Resolving Symmetry Ambiguity in Correspondence-based Methods for Instance-level Object Pose Estimation

TL;DR

The paper tackles symmetry-induced ambiguity in RGB-only 6D pose estimation by shifting from traditional one-to-one 2D-3D correspondences to one-to-many correspondences. It introduces SymCode, a symmetry-aware binary surface encoding, and SymNet, an end-to-end network that regresses the pose $(\mathbf{R}, \mathbf{t})$ without PnP or RANSAC, leveraging a CPR module and symmetry-aware losses. The approach is evaluated on highly symmetric datasets (T-LESS and IC-BIN), showing faster inference and competitive accuracy relative to state-of-the-art baselines, with ablations validating the benefits of end-to-end regression, code length, and the one-to-many formulation. This work offers a practical GPU-friendly solution for robust, real-time pose estimation of symmetric and near-symmetric objects using RGB data, with potential applicability to broader symmetry-rich perception tasks.

Abstract

Estimating the 6D pose of an object from a single RGB image is a critical task that becomes additionally challenging when dealing with symmetric objects. Recent approaches typically establish one-to-one correspondences between image pixels and 3D object surface vertices. However, the utilization of one-to-one correspondences introduces ambiguity for symmetric objects. To address this, we propose SymCode, a symmetry-aware surface encoding that encodes the object surface vertices based on one-to-many correspondences, eliminating the problem of one-to-one correspondence ambiguity. We also introduce SymNet, a fast end-to-end network that directly regresses the 6D pose parameters without solving a PnP problem. We demonstrate faster runtime and comparable accuracy achieved by our method on the T-LESS and IC-BIN benchmarks of mostly symmetric objects. Our source code will be released upon acceptance.

Figures (10)

• Figure 1: Comparison of Surface Encoding. (a) Object images. (b) Textureless models. (c) 3D coordinate encoding. (d) ZebraPose encoding su2022zebrapose. (e) Our proposed SymCode. The 3D coordinate encoding and ZebraPose encoding, based on one-to-one correspondences, do not consider symmetry. In contrast, SymCode, based on one-to-many correspondences, explicitly preserves symmetry information.
• Figure 2: Multi possible one-to-one correspondence sets.
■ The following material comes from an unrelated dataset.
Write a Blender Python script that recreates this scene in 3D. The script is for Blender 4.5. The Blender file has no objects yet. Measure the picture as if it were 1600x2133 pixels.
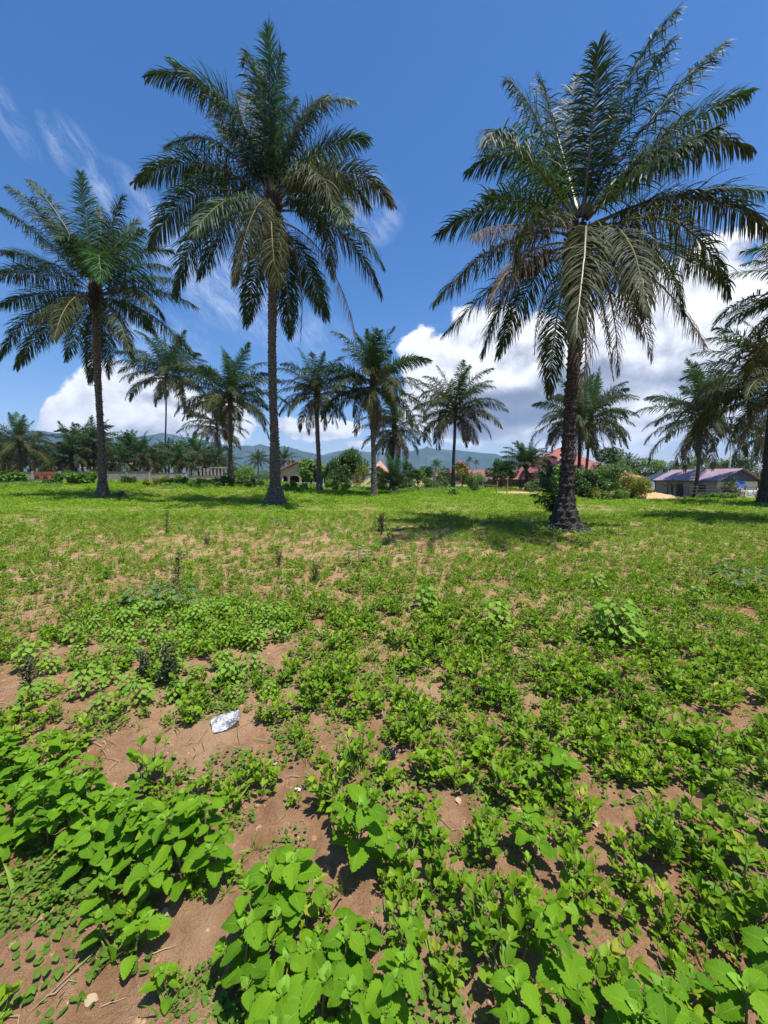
import bpy, math, random
import numpy as np
from mathutils import Vector, Matrix

SC = bpy.context.scene
COL = SC.collection
rng = np.random.default_rng(11)
random.seed(11)
pi = math.pi

# ------------------------------------------------------------------ camera
F, CX, CY, HZ = 800.0, 800.0, 1066.5, 995.0      # focal length and principal point, in photo pixels
CAM_H = 1.5
TH = math.atan((CY - HZ) / F)
FWD = np.array([0, math.cos(TH), -math.sin(TH)])
UPV = np.array([0, math.sin(TH), math.cos(TH)])
CAM = np.array([0, 0, CAM_H])

cam_d = bpy.data.cameras.new('camera')
cam = bpy.data.objects.new('camera', cam_d)
COL.objects.link(cam)
cam.location = CAM
cam.rotation_euler = (pi / 2 - TH, 0, 0)
cam_d.sensor_fit = 'HORIZONTAL'
cam_d.sensor_width = 36
cam_d.lens = F / 1600 * 36
cam_d.clip_start = 0.05
cam_d.clip_end = 20000
SC.camera = cam


def ray(px, py):
    return np.array([(px - CX) / F, 0, 0]) + (CY - py) / F * UPV + FWD


def at(px, py, Y):
    """Point seen at photo pixel (px, py) at forward distance Y."""
    r = ray(px, py)
    return CAM + r * (Y / r[1])


def project(P):
    P = np.atleast_2d(P) - CAM
    d = P @ FWD
    return CX + F * P[:, 0] / d, CY - F * (P @ UPV) / d, d


def sstep(a, b, x):
    t = np.clip((np.asarray(x, float) - a) / (b - a), 0, 1)
    return t * t * (3 - 2 * t)


def vnoise(x, y, seed=0):
    xi, yi = np.floor(x), np.floor(y)
    fx, fy = x - xi, y - yi
    fx, fy = fx * fx * (3 - 2 * fx), fy * fy * (3 - 2 * fy)

    def h(a, b):
        v = np.sin(a * 127.1 + b * 311.7 + seed * 74.7) * 43758.5453
        return v - np.floor(v)
    return (h(xi, yi) * (1 - fx) + h(xi + 1, yi) * fx) * (1 - fy) + (h(xi, yi + 1) * (1 - fx) + h(xi + 1, yi + 1) * fx) * fy


def fbm(x, y, n=4, seed=0):
    s, a = 0, .5
    for i in range(n):
        s = s + a * vnoise(x * 2 ** i, y * 2 ** i, seed + i)
        a *= .5
    return s


def T(x, y):
    """Height of the land."""
    x, y = np.asarray(x, float), np.asarray(y, float)
    q = x / np.maximum(y, 1)
    z = -1.05 * sstep(22, 44, y) * sstep(.34, .62, q)
    z = z + .95 * sstep(24, 46, y) * sstep(-.02, -.42, q) * (1 - .65 * sstep(48, 62, y))
    z = z + .10 * (fbm(x * .25, y * .25, 2, 3) - .37) * sstep(3, 9, y)
    return z


def ground(px, py, zoff=0.0):
    """Where the line of sight through a photo pixel meets the land."""
    r = ray(px, py)
    s = 1.0
    lo = 0.2
    for i in range(4000):
        s = lo * 1.01 ** i
        p = CAM + r * s
        if p[2] <= T(p[0], p[1]) + zoff:
            break
    a, b = s / 1.01, s
    for _ in range(20):
        m = (a + b) / 2
        p = CAM + r * m
        if p[2] <= T(p[0], p[1]) + zoff:
            b = m
        else:
            a = m
    p = CAM + r * b
    return np.array([p[0], p[1], float(T(p[0], p[1]))])


# ------------------------------------------------------------------ objects
def tag(o, label=None, cat=None, group=None, kind=None):
    if label: o['label'] = label
    if cat: o['category'] = cat
    if group: o['group'] = group
    if kind: o['kind'] = kind
    return o


def empty(name, loc, label=None, cat=None, group=None, rz=0.0):
    o = bpy.data.objects.new(name, None)
    COL.objects.link(o)
    o.location = [float(v) for v in loc]
    o.rotation_euler = (0, 0, rz)
    o.empty_display_size = .2
    return tag(o, label, cat, group)


def mesh_np(name, V, quads=None, tris=None, mats=(), midx=None, smooth=True, tone=None, uv=None):
    """Mesh from numpy arrays; quads first, then triangles."""
    me = bpy.data.meshes.new(name)
    V = np.ascontiguousarray(V, dtype=np.float32)
    q = np.zeros((0, 4), np.int32) if quads is None else np.asarray(quads, np.int32).reshape(-1, 4)
    t = np.zeros((0, 3), np.int32) if tris is None else np.asarray(tris, np.int32).reshape(-1, 3)
    nf = len(q) + len(t)
    loops = np.concatenate([q.ravel(), t.ravel()])
    starts = np.concatenate([np.arange(len(q)) * 4, len(q) * 4 + np.arange(len(t)) * 3]).astype(np.int32)
    me.vertices.add(len(V)); me.vertices.foreach_set('co', V.ravel())
    me.loops.add(len(loops)); me.loops.foreach_set('vertex_index', loops.astype(np.int32))
    me.polygons.add(nf); me.polygons.foreach_set('loop_start', starts)
    for m in mats: me.materials.append(m)
    if midx is not None: me.polygons.foreach_set('material_index', np.asarray(midx, np.int32))
    me.polygons.foreach_set('use_smooth', np.full(nf, smooth, dtype=bool))
    if tone is not None:
        a = me.attributes.new('tone', 'FLOAT', 'POINT'); a.data.foreach_set('value', np.asarray(tone, np.float32))
    if uv is not None:
        a = me.attributes.new('leaf_uv', 'FLOAT2', 'POINT'); a.data.foreach_set('vector', np.asarray(uv, np.float32).ravel())
    me.update(calc_edges=True)
    return me


def link(name, me, parent=None, loc=None):
    o = bpy.data.objects.new(name, me)
    COL.objects.link(o)
    if parent is not None: o.parent = parent
    if loc is not None: o.location = [float(v) for v in loc]
    return o


class MB:
    """Collects boxes, bars, tubes and polygons; build() makes ONE mesh object of them."""
    def __init__(s): s.v, s.f = [], []

    def poly(s, pts):
        n = len(s.v); s.v += [tuple(map(float, p)) for p in pts]; s.f.append(list(range(n, n + len(pts)))); return s

    def box(s, x0, x1, y0, y1, z0, z1):
        n = len(s.v)
        s.v += [(x, y, z) for z in (z0, z1) for x, y in ((x0, y0), (x1, y0), (x1, y1), (x0, y1))]
        s.f += [[n + i for i in q] for q in ((3, 2, 1, 0), (4, 5, 6, 7), (0, 1, 5, 4), (1, 2, 6, 5), (2, 3, 7, 6), (3, 0, 4, 7))]
        return s

    def prism(s, pts, d):
        """Closed slab: polygon pts extruded by vector d."""
        n, k = len(s.v), len(pts)
        s.v += [tuple(map(float, p)) for p in pts] + [tuple(float(a + b) for a, b in zip(p, d)) for p in pts]
        s.f.append(list(range(n + k - 1, n - 1, -1))); s.f.append(list(range(n + k, n + 2 * k)))
        for i in range(k):
            j = (i + 1) % k
            s.f.append([n + i, n + j, n + k + j, n + k + i])
        return s

    def tube(s, pts, rad, sides=8, cap=True):
        pts = [np.array(p, float) for p in pts]
        if not hasattr(rad, '__len__'): rad = [rad] * len(pts)
        n0 = len(s.v)
        for i, p in enumerate(pts):
            t = pts[min(i + 1, len(pts) - 1)] - pts[max(i - 1, 0)]
            t = t / (np.linalg.norm(t) + 1e-9)
            a = np.cross(t, (0, 0, 1) if abs(t[2]) < .9 else (1, 0, 0)); a /= np.linalg.norm(a)
            b = np.cross(t, a)
            for k in range(sides):
                w = 2 * pi * k / sides
                s.v.append(tuple(p + rad[i] * (math.cos(w) * a + math.sin(w) * b)))
        for i in range(len(pts) - 1):
            for k in range(sides):
                k2 = (k + 1) % sides
                s.f.append([n0 + i * sides + k, n0 + i * sides + k2, n0 + (i + 1) * sides + k2, n0 + (i + 1) * sides + k])
        if cap:
            s.f.append([n0 + k for k in range(sides)][::-1])
            s.f.append([n0 + (len(pts) - 1) * sides + k for k in range(sides)])
        return s

    def build(s, name, mat, parent=None, loc=None, smooth=False):
        me = bpy.data.meshes.new(name)
        me.from_pydata(s.v, [], s.f)
        me.materials.append(mat)
        if smooth: me.polygons.foreach_set('use_smooth', [True] * len(me.polygons))
        me.update()
        return link(name, me, parent, loc)


# ------------------------------------------------------------------ node expressions
class X:
    """A float socket with arithmetic; builds Math nodes."""
    nt = None
    def __init__(s, sock): s.s = sock
    @staticmethod
    def op(o, *a):
        n = X.nt.nodes.new('ShaderNodeMath'); n.operation = o
        for i, v in enumerate(a):
            if isinstance(v, X): X.nt.links.new(v.s, n.inputs[i])
            else: n.inputs[i].default_value = float(v)
        return X(n.outputs[0])
    def __add__(s, o): return X.op('ADD', s, o)
    __radd__ = __add__
    def __sub__(s, o): return X.op('SUBTRACT', s, o)
    def __rsub__(s, o): return X.op('SUBTRACT', o, s)
    def __mul__(s, o): return X.op('MULTIPLY', s, o)
    __rmul__ = __mul__
    def __truediv__(s, o): return X.op('DIVIDE', s, o)
    def max(s, o): return X.op('MAXIMUM', s, o)
    def min(s, o): return X.op('MINIMUM', s, o)
    def abs(s): return X.op('ABSOLUTE', s)
    def pow(s, o): return X.op('POWER', s, o)
    def clamp(s): return s.max(0).min(1)
    def ss(s, a, b):
        n = X.nt.nodes.new('ShaderNodeMapRange'); n.interpolation_type = 'SMOOTHSTEP'
        X.nt.links.new(s.s, n.inputs[0])
        for i, v in enumerate((a, b, 0, 1)): n.inputs[i + 1].default_value = v
        return X(n.outputs[0])


def comb(nt, x, y, z):
    n = nt.nodes.new('ShaderNodeCombineXYZ')
    for i, v in enumerate((x, y, z)):
        if isinstance(v, X): nt.links.new(v.s, n.inputs[i])
        else: n.inputs[i].default_value = v
    return n.outputs[0]


def noise(nt, vec, scale, detail=4, rough=.55, dist=0.0):
    n = nt.nodes.new('ShaderNodeTexNoise')
    n.inputs['Scale'].default_value = scale; n.inputs['Detail'].default_value = detail
    n.inputs['Roughness'].default_value = rough; n.inputs['Distortion'].default_value = dist
    if vec is not None: nt.links.new(vec, n.inputs['Vector'])
    return X(n.outputs[0])


def mixc(nt, fac, a, b):
    n = nt.nodes.new('ShaderNodeMix'); n.data_type = 'RGBA'
    if isinstance(fac, X): nt.links.new(fac.s, n.inputs[0])
    else: n.inputs[0].default_value = fac
    for i, v in ((6, a), (7, b)):
        if isinstance(v, (tuple, list)): n.inputs[i].default_value = (*v[:3], 1)
        else: nt.links.new(v, n.inputs[i])
    return n.outputs[2]


def new_mat(name):
    m = bpy.data.materials.new(name); m.use_nodes = True
    nt = m.node_tree; X.nt = nt
    return m, nt, nt.nodes['Principled BSDF'], nt.nodes['Material Output']


def attr(nt, name, out='Fac'):
    n = nt.nodes.new('ShaderNodeAttribute'); n.attribute_name = name
    return n.outputs[out]


def bump(nt, bs, h, strength=.5, dist=.02):
    b = nt.nodes.new('ShaderNodeBump'); b.inputs['Strength'].default_value = strength; b.inputs['Distance'].default_value = dist
    nt.links.new(h.s, b.inputs['Height']); nt.links.new(b.outputs[0], bs.inputs['Normal'])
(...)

Left column: Images of an untextured cube and cylinder. Top: three possible correspondence sets for the cube image. Bottom: three possible correspondence sets for the cylinder image. The color of the models in the right three columns represents the coordinates in the object frame, with red, green, and blue representing the coordinates of the x-axis, y-axis, and z-axis, respectively. The object frame is represented by colored arrows as coordinates. The dashed lines show 2D-3D correspondences. Best viewed in color mode.
• Figure 3: One-to-many correspondences set. All 3D points in a one-to-many correspondence are textured with the same color. Left: two specific one-to-many correspondences for corners and centers of side faces, assuming the cube has only 4 symmetries rotated along the z-axis with 0, 90, 180, 270 degrees. Invisible parts are connected by dashed lines, and visible parts are connected by solid lines. Right: two specific one-to-many correspondences for the side surface and top surface.
• Figure 4: The generation process of SymCode and label rendering. (a) Object CAD models. (b) For complex models, we manually partition the model into several parts to ensure higher accuracy in the following process. (c) Testing the symmetry type of a vertex based on symmetry priority. (d) Finding the main vertex of each one-to-many correspondence; continuous symmetry and discrete symmetry are processed differently. (e) Each correspondence is assigned a unique binary code $\mathbf{c}_i$. (f) The surface encoder encodes each vertex in the model with a binary code, which inherently preserves symmetry information. (g) The rendered label is used as an intermediate target for the network. Optional processes are enclosed in dashed boxes.
• Figure 5: Network Architecture. Given an RGB image, our SymNet takes the zoomed-in Region of Interest (RoI) as input and predicts intermediate features, including masks and binary code maps. The CPR module then directly regresses the 6D object pose. The entire process is an end-to-end procedure, eliminating the need for refinement or RANSAC processes for PnP.